Ira concurred, saying Zanwalad was able to adapt over time in terms of eating.

“He already got used to that. So automatically now, whenever he wants to eat he uses his right hand. No need to be reminded by us again.”

Meanwhile, even children whose left-handedness is accepted may struggle to receive adequate support.

Teachers may be unable to show young left-handed students how to correctly grip their pencil. University students face rows of right-handed desks. Objects like a computer mouse, bread knife, vegetable peeler, ring-binder or guitar present opportunities where left-handers must adapt.
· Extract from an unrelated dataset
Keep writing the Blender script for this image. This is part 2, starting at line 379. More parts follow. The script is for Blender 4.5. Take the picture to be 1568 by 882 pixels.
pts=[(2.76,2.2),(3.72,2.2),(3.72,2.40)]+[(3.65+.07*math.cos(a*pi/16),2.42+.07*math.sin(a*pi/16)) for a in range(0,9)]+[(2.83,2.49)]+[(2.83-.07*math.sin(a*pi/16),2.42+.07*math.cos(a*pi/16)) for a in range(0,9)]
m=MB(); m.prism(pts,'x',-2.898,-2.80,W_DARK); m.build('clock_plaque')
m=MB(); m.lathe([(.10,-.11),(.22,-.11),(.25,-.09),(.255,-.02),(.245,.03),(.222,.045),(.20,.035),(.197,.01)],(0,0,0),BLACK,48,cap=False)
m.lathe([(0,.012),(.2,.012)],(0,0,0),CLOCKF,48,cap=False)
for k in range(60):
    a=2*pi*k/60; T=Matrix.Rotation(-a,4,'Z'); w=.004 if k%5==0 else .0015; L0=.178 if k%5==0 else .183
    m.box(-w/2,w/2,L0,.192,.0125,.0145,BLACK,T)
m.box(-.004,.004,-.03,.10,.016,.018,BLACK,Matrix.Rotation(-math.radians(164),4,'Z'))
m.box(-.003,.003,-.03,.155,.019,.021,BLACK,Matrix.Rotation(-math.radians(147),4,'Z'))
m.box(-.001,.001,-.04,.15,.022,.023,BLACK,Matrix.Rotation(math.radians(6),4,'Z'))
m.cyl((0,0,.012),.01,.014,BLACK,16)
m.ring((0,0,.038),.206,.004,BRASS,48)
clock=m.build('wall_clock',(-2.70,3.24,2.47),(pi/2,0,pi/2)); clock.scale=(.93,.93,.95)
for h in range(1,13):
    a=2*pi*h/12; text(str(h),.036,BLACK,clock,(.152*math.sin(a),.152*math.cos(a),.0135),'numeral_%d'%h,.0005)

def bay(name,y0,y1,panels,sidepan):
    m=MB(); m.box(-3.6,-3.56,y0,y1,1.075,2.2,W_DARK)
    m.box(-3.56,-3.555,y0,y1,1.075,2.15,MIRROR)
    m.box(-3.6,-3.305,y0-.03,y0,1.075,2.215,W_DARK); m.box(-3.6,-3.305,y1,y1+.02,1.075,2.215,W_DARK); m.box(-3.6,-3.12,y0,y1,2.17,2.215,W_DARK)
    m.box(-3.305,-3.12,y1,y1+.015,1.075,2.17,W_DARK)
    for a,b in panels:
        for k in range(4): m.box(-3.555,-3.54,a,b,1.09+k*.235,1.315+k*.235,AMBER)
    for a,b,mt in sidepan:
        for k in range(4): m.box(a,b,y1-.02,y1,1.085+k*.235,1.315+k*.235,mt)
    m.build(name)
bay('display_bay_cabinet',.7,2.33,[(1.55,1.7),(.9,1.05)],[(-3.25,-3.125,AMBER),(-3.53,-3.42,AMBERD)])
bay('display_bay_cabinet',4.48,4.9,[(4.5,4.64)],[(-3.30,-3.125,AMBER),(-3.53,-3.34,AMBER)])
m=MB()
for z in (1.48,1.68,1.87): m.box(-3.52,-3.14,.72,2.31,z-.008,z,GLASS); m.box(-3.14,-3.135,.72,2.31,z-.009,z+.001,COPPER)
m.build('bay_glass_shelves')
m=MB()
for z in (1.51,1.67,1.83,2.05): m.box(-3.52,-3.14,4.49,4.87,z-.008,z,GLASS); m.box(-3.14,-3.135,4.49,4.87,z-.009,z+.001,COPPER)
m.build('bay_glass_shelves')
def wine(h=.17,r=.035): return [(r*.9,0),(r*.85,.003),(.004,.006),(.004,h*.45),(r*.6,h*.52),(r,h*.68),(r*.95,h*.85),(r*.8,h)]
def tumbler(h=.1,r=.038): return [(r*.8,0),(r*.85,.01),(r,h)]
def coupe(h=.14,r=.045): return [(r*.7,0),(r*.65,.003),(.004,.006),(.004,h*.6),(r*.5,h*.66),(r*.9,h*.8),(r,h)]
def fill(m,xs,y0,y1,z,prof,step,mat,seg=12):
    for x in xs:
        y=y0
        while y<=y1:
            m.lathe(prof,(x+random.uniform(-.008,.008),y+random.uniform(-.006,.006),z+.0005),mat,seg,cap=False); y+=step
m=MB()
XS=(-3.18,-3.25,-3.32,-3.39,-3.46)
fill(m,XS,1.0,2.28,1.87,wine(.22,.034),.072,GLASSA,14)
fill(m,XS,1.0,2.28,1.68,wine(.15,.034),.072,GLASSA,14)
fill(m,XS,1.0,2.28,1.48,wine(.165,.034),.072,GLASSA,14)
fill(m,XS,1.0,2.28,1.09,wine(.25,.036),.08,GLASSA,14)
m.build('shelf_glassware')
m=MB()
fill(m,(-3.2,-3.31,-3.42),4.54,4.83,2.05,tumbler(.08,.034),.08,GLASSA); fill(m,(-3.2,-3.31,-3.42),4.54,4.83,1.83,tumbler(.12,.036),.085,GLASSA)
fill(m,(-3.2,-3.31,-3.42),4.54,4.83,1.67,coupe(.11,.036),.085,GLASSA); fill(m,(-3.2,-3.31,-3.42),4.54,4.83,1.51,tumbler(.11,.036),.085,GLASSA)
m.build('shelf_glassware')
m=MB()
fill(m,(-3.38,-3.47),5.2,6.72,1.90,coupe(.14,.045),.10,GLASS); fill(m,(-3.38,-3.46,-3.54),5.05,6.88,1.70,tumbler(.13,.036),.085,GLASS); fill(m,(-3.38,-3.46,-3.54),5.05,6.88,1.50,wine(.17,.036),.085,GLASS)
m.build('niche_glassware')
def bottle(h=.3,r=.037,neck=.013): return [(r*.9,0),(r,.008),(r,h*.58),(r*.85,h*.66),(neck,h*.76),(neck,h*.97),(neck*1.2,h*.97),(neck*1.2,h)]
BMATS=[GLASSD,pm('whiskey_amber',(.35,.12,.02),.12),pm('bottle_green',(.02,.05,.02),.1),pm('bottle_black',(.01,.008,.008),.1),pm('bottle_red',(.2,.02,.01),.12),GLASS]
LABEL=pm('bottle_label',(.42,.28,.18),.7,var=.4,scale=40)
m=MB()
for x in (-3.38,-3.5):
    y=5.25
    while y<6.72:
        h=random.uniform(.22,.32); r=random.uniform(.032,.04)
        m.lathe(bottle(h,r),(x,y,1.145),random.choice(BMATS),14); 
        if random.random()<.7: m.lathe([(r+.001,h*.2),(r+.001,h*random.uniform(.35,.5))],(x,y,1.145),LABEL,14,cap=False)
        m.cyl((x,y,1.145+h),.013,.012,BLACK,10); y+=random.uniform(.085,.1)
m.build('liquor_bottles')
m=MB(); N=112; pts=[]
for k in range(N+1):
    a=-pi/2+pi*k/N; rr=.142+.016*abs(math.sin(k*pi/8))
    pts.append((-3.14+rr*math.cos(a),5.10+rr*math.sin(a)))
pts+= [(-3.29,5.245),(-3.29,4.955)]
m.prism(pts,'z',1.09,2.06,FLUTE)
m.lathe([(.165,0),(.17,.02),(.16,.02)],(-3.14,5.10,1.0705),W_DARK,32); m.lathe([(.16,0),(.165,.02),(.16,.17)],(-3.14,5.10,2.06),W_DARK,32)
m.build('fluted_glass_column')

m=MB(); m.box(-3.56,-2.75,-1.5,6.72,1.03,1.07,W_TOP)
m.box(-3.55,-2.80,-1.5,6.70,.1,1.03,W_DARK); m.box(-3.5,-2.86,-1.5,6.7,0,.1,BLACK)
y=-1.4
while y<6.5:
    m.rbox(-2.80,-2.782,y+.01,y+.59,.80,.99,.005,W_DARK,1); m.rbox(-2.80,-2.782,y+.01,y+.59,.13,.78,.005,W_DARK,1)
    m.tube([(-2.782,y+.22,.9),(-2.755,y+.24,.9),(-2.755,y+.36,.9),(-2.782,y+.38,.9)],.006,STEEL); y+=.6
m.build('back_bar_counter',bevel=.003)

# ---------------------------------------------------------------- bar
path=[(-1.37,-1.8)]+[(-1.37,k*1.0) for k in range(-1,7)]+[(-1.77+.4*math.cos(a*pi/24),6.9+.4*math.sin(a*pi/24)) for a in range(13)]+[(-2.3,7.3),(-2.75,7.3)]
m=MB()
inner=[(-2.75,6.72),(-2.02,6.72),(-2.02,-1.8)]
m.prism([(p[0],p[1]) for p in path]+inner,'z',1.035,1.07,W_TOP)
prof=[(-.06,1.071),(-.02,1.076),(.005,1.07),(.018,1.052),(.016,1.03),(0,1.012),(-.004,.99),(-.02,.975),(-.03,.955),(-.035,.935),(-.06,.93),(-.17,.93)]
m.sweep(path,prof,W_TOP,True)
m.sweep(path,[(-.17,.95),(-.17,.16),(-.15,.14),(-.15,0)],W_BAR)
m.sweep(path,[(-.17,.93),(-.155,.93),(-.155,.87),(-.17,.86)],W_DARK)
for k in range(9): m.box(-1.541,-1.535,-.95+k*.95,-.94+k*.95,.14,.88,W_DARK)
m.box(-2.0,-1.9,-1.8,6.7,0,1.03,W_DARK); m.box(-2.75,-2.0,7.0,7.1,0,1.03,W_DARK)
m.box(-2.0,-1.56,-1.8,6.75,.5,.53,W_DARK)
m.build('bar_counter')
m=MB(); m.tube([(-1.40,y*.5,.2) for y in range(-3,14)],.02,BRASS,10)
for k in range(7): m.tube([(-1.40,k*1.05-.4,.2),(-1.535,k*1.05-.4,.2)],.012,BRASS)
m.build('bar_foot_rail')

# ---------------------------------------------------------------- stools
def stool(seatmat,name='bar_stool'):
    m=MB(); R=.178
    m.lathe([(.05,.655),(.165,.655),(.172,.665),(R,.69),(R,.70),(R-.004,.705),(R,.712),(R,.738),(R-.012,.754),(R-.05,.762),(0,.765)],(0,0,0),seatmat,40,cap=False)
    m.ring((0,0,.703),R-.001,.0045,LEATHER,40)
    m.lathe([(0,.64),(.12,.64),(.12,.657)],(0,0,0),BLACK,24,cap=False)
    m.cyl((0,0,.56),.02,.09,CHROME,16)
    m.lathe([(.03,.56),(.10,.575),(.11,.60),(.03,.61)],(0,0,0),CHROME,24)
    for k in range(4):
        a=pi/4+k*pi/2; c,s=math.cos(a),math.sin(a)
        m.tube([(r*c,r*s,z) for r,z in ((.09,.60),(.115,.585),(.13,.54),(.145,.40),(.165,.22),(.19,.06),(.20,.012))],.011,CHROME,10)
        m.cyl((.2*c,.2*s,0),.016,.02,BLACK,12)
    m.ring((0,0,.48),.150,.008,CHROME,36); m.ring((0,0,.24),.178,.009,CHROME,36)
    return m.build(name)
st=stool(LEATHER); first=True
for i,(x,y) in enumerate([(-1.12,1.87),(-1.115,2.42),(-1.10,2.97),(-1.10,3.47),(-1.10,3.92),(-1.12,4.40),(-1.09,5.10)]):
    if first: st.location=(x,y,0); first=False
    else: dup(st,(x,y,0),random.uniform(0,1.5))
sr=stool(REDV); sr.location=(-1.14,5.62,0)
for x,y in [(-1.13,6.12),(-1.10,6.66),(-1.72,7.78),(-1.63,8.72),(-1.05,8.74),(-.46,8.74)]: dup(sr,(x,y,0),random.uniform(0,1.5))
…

Donovan cited a lack of specialized materials such as scissors and pens as among the challenges facing lefties.

Despite working in international schools where left-handers were supported, he said there could be difficulties accessing left-handed equipment, adding that it was hard to find supplies locally, and expensive to ship from overseas.

Children may thus lack both optimal resources and adequate role models. Ira listed playing musical instruments as among the activities her son struggled with when emulating right-handers.

“He often watches [his father] playing drums and he wants to copy him but he feels nervous because the […] cymbal has to be on the left […] and he has to reverse that. So he feels like ‘How can I do it?’”

“If there is a musician who is left-handed, I really respect that because they really have to try hard,” Ira said.

Reportedly, among highly creative or successful people, the proportion of lefties is in fact higher than usual. Many world leaders, entertainers and artists, and other high-achievers are natural southpaws; perhaps left-handedness plays a part in developing adaptable, resilient and determined people.

Maybe Indonesia has more lefties, but they are curbed by social pressure. Millions of people may therefore not be operating to their full potential. Accepting people’s natural handedness could not only increase productivity but also be a step toward the greater tolerance still needed for all marginalized groups.